Let $A$ be a random $m$ by $n$ rectangular sign matrix, chosen uniformly at random, with $m < n$. Let $B = A^T A$. We know, for example, that $B$ is a square and symmetric $n$ by $n$ matrix with all its diagonal entries equal to $m$ exactly. I am trying to work out how to calculate (or estimate) the expected Frobenius and spectral norm of $B$. We can assume both $m$ and $n$ are large.

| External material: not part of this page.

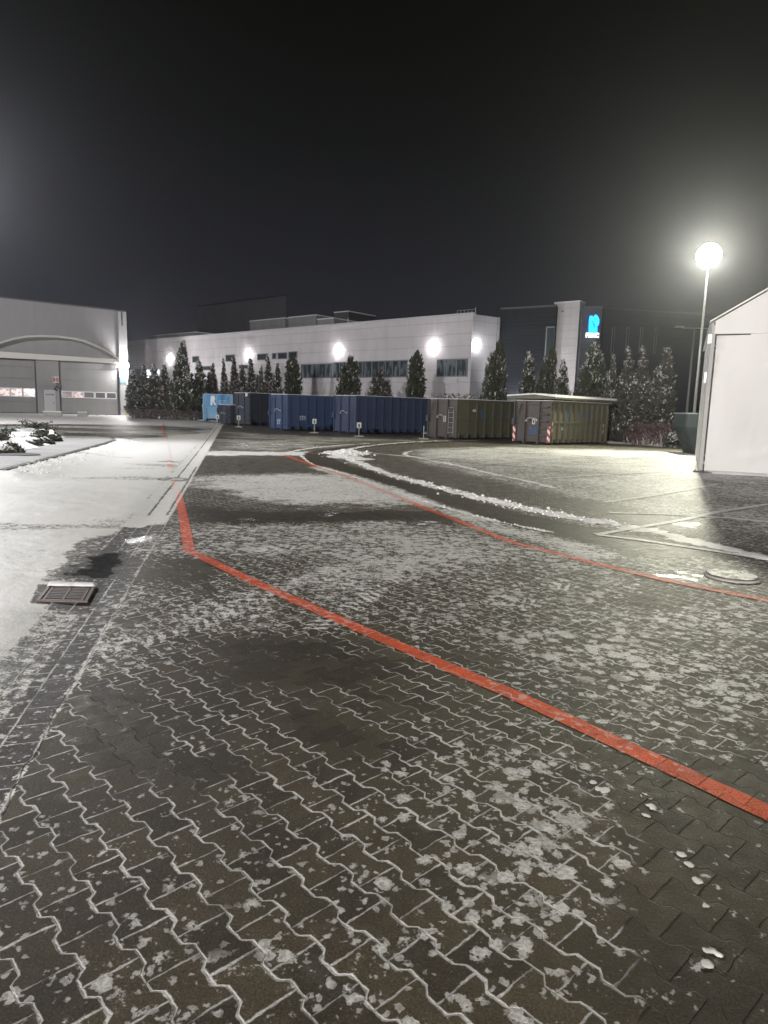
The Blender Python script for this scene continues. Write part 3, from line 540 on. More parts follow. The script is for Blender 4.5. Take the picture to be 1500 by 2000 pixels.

How can you calculate $\mathbb{E}(||B||_F)$ and
$\mathbb{E}(||B||_2)$?
The expected Frobenius norm of $B$ is defined to be
$$
\mathbb{E}(||B||_F)=\mathbb{E}\left(\sqrt{\sum_{i=1}^n\sum_{j=1}^n |b_{ij}|^2}\right)
$$
where $b_{ij}$ are the elements of $B$.
The expected spectral norm of $B$ is defined to be
$$
\mathbb{E}(||B||_2)= \mathbb{E}\left(\max_{|x|_2 \ne 0}\frac{|Bx|_2}{|x|_2}\right).
$$
I apologize if this turns out to be simple to do. I previously asked at https://math.stackexchange.com/questions/1517103/how-to-calculate-expected-value-of-matrix-norms-of-ata with no answer.
Best Answer
Expanding a bit on Yemon Choi's comment: concentration is indeed the key. First, $\|B\|_F^2$ is simply the sum of the squares of singular values of $A$, and $E\|B\|_F^2=m(m-1)n+mn^2$. On the other hand by standard concentration inequalities (using that $\|B\|_F^2=\sum \sigma_i^4$ where $\sigma_i$ are the singular values of $A$), you obtain an exponential (in fractional power of m) concentration around the mean, which is good enough to also conclude that $E\|B\|_F/\sqrt{m^2n+mn^2}\to 1$ (as both $m$ and $n$ grow)..
For the spectral norm, one can argue similarly: the top singular value also concentrates around its mean, and converges to the edge of the spectrum of the pastur-marchenko law. This is explained in great detail in Bai and Silverstein's book on spectral analysis of random matrices.